Second exemple - plus positif, celui-là - : le mandat d'arrêt européen. Entré en vigueur le 1er janvier 2004, il fonctionne. Il s'agit d'une procédure exclusivement judiciaire. La décision de remettre ou non une personne sur la base d'un mandat d'arrêt européen ne relève que des autorités judiciaires, contrairement à la procédure d'extradition qui fait intervenir l'État, donc l'autorité politique.

Pour 32 catégories d'infractions graves, c'est-à-dire un champ d'action très large, le mandat d'arrêt européen supprime le principe de double incrimination, selon lequel le comportement au titre duquel la remise est demandée doit constituer une infraction pénale, tant dans l'État requérant que dans l'État où la personne recherchée est arrêtée.

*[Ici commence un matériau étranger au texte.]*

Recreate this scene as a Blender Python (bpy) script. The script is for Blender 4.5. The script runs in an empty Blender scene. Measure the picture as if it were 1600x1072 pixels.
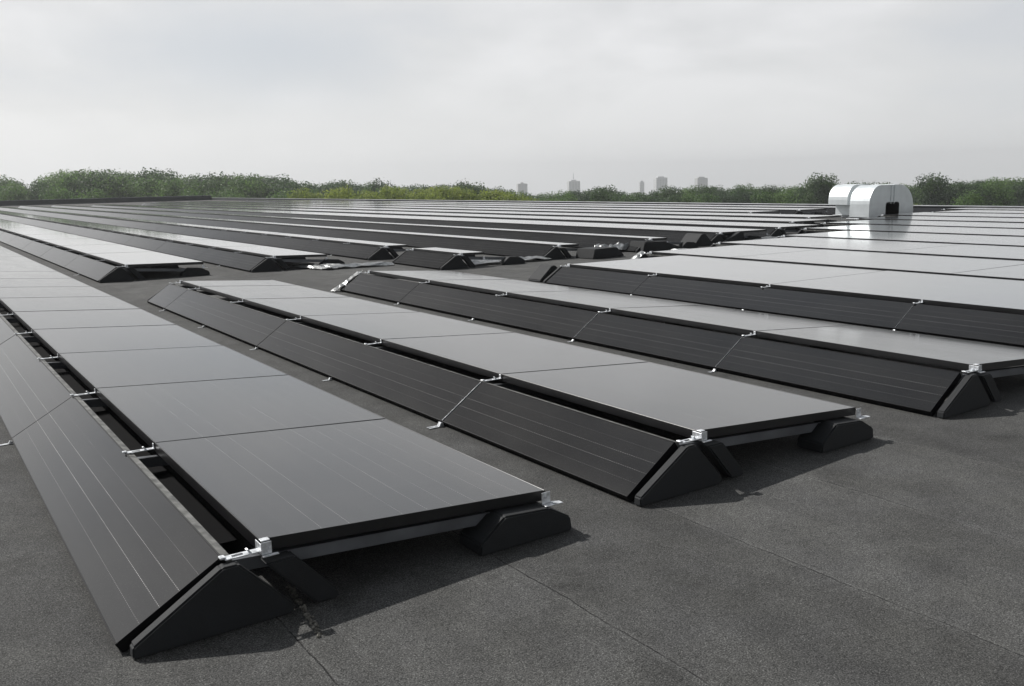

Les États membres ne peuvent pas refuser de remettre leurs propres ressortissants, à moins de se charger eux-mêmes des poursuites ou de l'exécution de la peine d'emprisonnement. Toutefois, le mandat d'arrêt européen peut être refusé quand il s'oppose à certains grands principes du droit, comme le non bis in idem par exemple.

Les délais prévus sont brefs. L'État dans lequel la personne est arrêtée doit renvoyer cette personne dans l'État qui a émis le mandat d'arrêt européen dans un délai maximal de 90 jours à compter de son arrestation. Si la personne intéressée consent à sa remise, la décision doit être prise dans un délai de 10 jours.

Le mandat d'arrêt européen est opérationnel dans les 28 États membres et les évaluations montrent qu'il fonctionne bien. Il est devenu un outil classique pour nos juridictions. De 2005 à 2014, les mandats délivrés ont ainsi été multipliés par deux, passant de 7 000 à 14 000 environ, et les personnes remises sont passées de 1 500 à 5 500. Il s'agit donc d'une procédure qui est à l'honneur de la construction européenne.